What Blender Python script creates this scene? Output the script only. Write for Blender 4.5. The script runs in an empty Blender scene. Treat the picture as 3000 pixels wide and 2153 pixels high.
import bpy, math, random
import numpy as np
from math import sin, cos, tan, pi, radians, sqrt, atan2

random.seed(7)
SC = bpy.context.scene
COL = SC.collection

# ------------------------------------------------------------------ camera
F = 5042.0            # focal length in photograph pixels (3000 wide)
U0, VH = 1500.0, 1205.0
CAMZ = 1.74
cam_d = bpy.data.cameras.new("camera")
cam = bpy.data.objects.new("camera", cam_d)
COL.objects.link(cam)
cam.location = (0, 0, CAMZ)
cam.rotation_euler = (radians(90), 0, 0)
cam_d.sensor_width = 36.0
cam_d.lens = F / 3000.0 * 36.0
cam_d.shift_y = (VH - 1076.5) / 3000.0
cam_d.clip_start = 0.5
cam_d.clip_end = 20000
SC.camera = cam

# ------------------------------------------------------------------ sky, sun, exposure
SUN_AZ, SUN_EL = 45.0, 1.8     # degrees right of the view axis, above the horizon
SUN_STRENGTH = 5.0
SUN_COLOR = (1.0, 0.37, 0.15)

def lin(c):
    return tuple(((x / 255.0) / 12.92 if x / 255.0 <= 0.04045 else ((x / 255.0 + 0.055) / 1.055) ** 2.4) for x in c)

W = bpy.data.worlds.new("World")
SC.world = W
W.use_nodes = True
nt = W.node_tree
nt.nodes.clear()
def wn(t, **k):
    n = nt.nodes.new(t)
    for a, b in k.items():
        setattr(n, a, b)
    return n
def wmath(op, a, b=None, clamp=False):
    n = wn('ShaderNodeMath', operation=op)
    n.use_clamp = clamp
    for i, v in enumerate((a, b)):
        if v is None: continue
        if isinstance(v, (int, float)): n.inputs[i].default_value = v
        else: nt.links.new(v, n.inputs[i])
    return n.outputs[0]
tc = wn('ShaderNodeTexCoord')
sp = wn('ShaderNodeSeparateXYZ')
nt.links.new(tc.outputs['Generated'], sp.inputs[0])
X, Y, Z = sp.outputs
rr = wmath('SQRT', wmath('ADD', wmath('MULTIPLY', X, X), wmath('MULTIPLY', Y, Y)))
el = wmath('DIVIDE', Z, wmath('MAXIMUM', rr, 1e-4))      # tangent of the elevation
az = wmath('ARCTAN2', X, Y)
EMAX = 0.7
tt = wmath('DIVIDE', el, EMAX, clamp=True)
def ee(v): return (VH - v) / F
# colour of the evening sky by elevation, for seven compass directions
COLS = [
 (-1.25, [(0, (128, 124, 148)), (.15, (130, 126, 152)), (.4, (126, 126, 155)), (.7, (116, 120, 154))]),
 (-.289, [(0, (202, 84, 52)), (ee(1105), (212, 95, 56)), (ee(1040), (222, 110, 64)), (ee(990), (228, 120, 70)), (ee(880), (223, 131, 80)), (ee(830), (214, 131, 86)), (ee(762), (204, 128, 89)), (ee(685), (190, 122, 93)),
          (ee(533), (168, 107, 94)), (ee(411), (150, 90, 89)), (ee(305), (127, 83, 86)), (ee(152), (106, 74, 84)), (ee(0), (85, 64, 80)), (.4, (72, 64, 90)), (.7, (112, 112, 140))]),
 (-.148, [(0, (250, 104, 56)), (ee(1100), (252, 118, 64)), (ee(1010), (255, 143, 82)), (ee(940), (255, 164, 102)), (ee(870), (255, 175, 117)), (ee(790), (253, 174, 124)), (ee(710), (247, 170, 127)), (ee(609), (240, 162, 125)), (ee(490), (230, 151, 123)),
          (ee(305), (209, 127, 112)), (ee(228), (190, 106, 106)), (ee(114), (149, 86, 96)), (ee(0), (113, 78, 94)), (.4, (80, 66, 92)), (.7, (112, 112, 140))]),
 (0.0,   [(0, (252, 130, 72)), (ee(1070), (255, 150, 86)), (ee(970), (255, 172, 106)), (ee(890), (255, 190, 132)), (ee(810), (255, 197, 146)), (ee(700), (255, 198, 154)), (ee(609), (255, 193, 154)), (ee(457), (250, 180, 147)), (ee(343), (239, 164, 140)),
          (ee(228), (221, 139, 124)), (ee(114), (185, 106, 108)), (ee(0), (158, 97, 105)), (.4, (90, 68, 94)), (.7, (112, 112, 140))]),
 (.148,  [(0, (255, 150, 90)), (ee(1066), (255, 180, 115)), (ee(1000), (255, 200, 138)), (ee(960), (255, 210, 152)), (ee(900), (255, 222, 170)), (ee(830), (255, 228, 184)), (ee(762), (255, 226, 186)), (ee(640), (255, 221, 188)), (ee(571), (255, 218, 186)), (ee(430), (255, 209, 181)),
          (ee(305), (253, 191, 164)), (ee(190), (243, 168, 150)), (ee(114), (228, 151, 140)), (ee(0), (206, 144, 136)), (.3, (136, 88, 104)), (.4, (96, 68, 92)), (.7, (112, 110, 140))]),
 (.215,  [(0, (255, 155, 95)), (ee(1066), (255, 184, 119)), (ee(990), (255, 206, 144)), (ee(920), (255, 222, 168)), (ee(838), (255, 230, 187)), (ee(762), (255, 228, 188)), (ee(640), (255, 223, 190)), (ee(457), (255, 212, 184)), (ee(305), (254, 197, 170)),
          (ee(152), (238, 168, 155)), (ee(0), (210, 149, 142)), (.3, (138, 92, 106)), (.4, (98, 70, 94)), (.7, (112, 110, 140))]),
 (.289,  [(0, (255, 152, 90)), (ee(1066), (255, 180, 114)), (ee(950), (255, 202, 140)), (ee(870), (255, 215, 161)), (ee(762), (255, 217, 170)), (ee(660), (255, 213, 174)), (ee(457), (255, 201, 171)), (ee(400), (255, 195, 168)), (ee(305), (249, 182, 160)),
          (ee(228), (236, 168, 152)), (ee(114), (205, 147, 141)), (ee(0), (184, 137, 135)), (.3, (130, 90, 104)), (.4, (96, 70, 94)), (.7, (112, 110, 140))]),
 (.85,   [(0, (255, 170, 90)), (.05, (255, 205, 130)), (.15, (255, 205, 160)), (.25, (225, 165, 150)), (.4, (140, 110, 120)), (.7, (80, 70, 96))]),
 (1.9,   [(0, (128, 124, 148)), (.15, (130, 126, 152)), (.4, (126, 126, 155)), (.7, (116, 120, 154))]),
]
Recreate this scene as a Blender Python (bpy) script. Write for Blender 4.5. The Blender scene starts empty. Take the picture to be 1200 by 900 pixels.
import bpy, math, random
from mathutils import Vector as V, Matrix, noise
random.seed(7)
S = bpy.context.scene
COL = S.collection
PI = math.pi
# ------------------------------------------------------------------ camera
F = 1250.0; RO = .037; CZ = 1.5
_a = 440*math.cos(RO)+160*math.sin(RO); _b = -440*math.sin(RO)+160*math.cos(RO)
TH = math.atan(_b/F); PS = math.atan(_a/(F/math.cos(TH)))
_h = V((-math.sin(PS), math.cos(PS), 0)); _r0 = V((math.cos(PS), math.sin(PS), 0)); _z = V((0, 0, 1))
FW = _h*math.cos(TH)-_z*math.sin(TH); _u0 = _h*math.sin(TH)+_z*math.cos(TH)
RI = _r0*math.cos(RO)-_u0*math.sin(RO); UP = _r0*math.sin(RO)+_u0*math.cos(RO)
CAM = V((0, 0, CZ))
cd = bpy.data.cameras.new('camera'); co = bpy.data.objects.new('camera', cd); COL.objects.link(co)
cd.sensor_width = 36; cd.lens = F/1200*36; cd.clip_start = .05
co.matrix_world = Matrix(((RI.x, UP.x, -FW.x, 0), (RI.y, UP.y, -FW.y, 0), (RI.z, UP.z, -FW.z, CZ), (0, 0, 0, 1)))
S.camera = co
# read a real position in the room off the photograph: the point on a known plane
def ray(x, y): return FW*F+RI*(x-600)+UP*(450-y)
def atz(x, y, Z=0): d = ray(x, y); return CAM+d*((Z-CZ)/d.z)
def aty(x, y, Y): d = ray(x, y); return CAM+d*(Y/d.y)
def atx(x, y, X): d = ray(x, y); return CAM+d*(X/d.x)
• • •
_Task instructions_: In the lines above, locate the string "picture". Copy every line where it occurs.

_Correct result_:
What Blender Python script creates this scene? Output the script only. Write for Blender 4.5. The script runs in an empty Blender scene. Treat the picture as 3000 pixels wide and 2153 pixels high.
Recreate this scene as a Blender Python (bpy) script. Write for Blender 4.5. The Blender scene starts empty. Take the picture to be 1200 by 900 pixels.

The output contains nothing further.